Ou un journal presque intime…

Archives de août, 2014

AMAL


Je tourne dans le salon. Comment leur dire ? Comment leur demander ? Vont-ils comprendre ? Je les entends rire. Je m’apprête à leur ôter tous leurs repères. 11 et 7 ans. J’ai les entrailles qui s’arrachent. Leur vie est déjà compliquée et dans 5 mn je vais les pousser dans le vide sans billet de retour. Ils doivent tout vendre, tout leurs jouets, ne garder que l’indispensable. On doit partir, se sauver, au sens propre du terme. Je n’ai aucune réponse aux questions qu’ils poseront. Je ne sais pas où on va vivre, je ne sais pas où ils iront à l’école, si même ils iront, je ne sais pas si je trouverais du travail. Je sais juste qu’on a plus d’avenir possible ici. Que papa, maman crèvent à petit feu.
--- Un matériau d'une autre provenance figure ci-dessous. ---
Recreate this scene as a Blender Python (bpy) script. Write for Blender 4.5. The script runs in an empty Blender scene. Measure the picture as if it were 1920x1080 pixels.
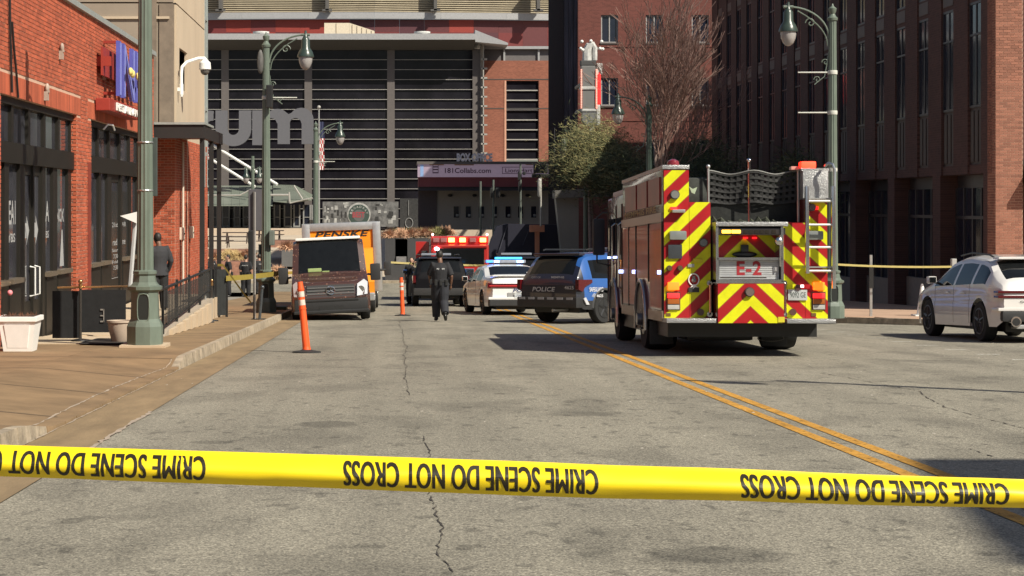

Qu’on ne supporte plus cette survie, cette faim, cette fin. On doit tout vendre, juste pour acheter des billets, partir, vite, sans réfléchir, jouer le tout pour le tout avant le dernier souffle de courage.

Cet été là je les ai trainés dans tous les vides greniers de la région. Ils regardaient leurs habits, leurs jouets, leurs souvenirs passer aux mains d’étrangers. J’essayais de rendre léger, de les faire jouer aux aventuriers. Ca marchait presque. Des fois. Pas souvent. Pas longtemps. J’ai réduit leur vie à un sac chacun. Un fois dans l’avion, j’ai pleuré tout le long. Je ne crois pas avoir autant pleuré de ma vie. Je leur disais que j’étais juste un peu triste de quitter la France mais j’étais juste terrorisée, tétanisée.

C’était il y a 4 ans. J’ai l’impression d’une éternité même si ce souvenir est gravé jusqu’à la moindre couleur, à la moindre odeur.

Ces 4 dernières années n’ont pas été simple, 6 déménagements, des pas en avant, bien plus en arrière mais je voyais la lumière au fond du couloir alors que là d’où je venais, tout était noir.

4 ans. Je commence juste à mettre ma famille à l’abri. Ils ont 15 et 11 ans maintenant. Je les trouve fabuleux. Ils ont vécu des choses que peu de gens osent vivre. Je les trouve courageux. Jamais ils ne se sont plainds. Jamais. Jamais ils ne réclamaient, ne s’impatientaient. Jamais. J’ai l’impression que rien ne peut les détruire aujourd’hui. Ils ont une force hors du commun. Mon fils a un regard tellement spécial sur le monde. Sa lucidité parfois m’effraie mais je sais que grâce à elle, il s’égarera surement mais retrouvera son chemin et mieux, il posera lui-même ses balises.

Si aujourd’hui je réalise mon rêve, que le frigo est plein demain, après demain et surement le mois prochain, c’est que je leur dois beaucoup.

4 ans. Je suis heureuse. Je vis la vie que j’ai toujours voulu. Je suis mon propre maitre, mes rêves démesurés sont aujourd’hui des projets bien avancés. Alors c’est ce que je leur dit. Envoyez chier le monde entier, cramez votre vie à grands coups d’envies, révez grand, démesuré, ne décrochez pas la lune, pensez juste à l’admirer. Mes enfants, la vie n’est rien d’autre que ce qu’on en fait.